If you can’t prove it- don’t say it… but when opinion is called for, base it on facts and outline them as the basis for your judgement.

Keep in mind that all external documents should be considered to be read by outside parties including hostile legal counsel, and competitors. And archived and retrievable- anywhere, anytime, worldwide- thanks to Google.

Confidential privacy advice courtesy of Google.

Confidential privacy advice courtesy of Google.

Here’s an  ironic example : note  the  “confidential sponsors only” status on the bottom of this slide from a presentation posted on the world wide web. Note the last bullet point: Issues Management: Privacy as a key topic. Physician, heal thyself!

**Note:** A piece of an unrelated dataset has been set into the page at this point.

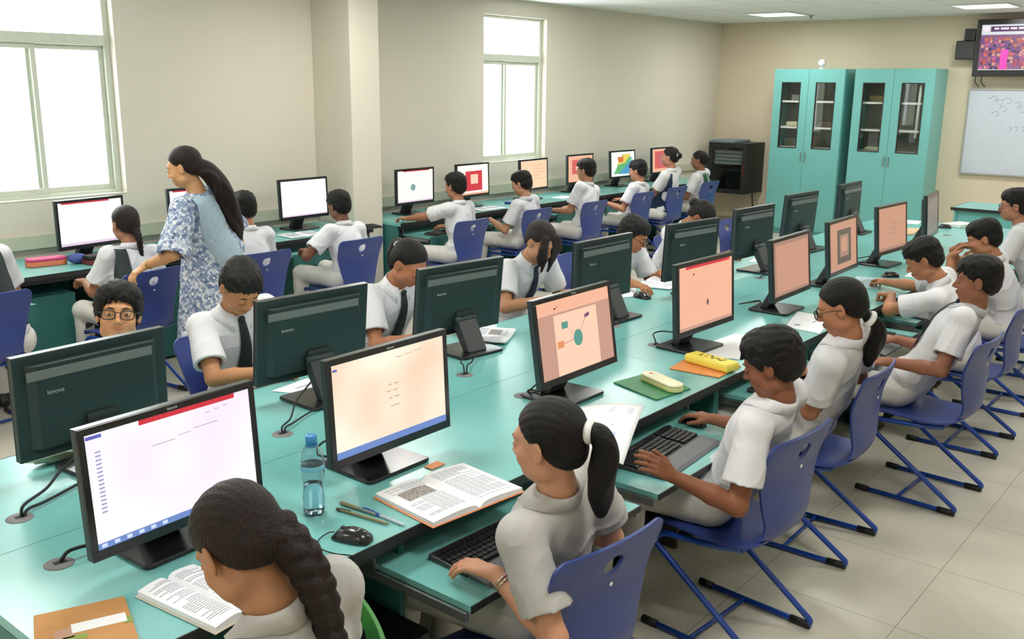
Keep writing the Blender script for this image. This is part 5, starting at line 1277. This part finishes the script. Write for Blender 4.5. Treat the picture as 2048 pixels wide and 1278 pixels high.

My 3 guidelines are to make certain that your writing is therefore:

  1. Strictly focused. Stick to the topic of concern. No “subject creep.”
  2. Veracity incarnate. If any aspect is uncertain, give the reader guidelines so that they may make appropriate inferences.
  3. Necessary. The people who will be receiving your work are busy too. Is it absolutely necessary that they get your document? Ask “Why?” 5 times. Remember, like the slide above, it could end up on Google forever.

As Santayana once observed, “It is helpful for a system of philosophy to be substantially true.”

Truth may not be an adequate defense to certain readers, (it may in fact be hostile to their intentions). But as precision manufacturers,  we stand nowhere if not on the facts and data.